As for current projects (that aren’t the web site), I’m currently working on two novels (1991 and a series with the working title of Return to Camelot). I’m also embracing the C# programming language to develop my latest game, which is universe where your actions affect the future course of the universe and the surroundings encompassing that universe. Think of it as Ultima’s avatar, except the avatar doesn’t change; the entire universe changes due to your choices and lifestyle. A better way to think of it is if you decide to be very violent in your behavior towards NPCs, the world starts to become equally violent towards you as a result.
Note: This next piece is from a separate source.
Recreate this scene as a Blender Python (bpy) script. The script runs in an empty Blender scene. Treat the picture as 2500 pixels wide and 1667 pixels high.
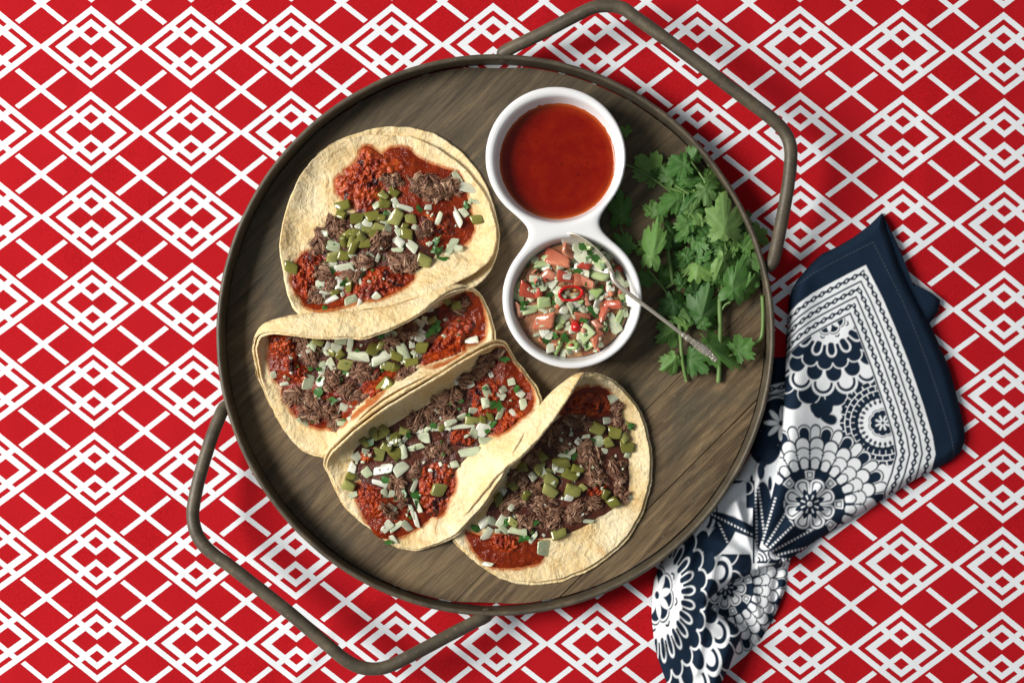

It took me some time to figure out how this could be coded, but then it dawned on me that multiple string variables that track your progress would then be coded into an algorithm where based on a scale of 1 to 1000, using different scalable metrics, you’d slowly start to see changes implemented slowly in an evolutionary process where just doing one nice thing for an npc doesn’t mathematically achieve change in background because it takes a lifetime of behavior to influence the larger picture, and people have a tendency to make year end resolutions that don’t translate to actual behavior modification. Anyway, think of it as using mathematics to explain the concept of friendliness; people incapable of understanding such modified behavior will always consider it magic rather than science.

Anyway, just a short update. Hope you’re all doing well. And from the web page metrics, it shows that people are visiting the site, so if you’re one of those people who never comments, please comment because I’d really like to know that what I’m sharing here on a regular basis is actually of interest to anyone who might be following. Like Barry Allen says in Zack Snyder’s Justice League: “I need friends.”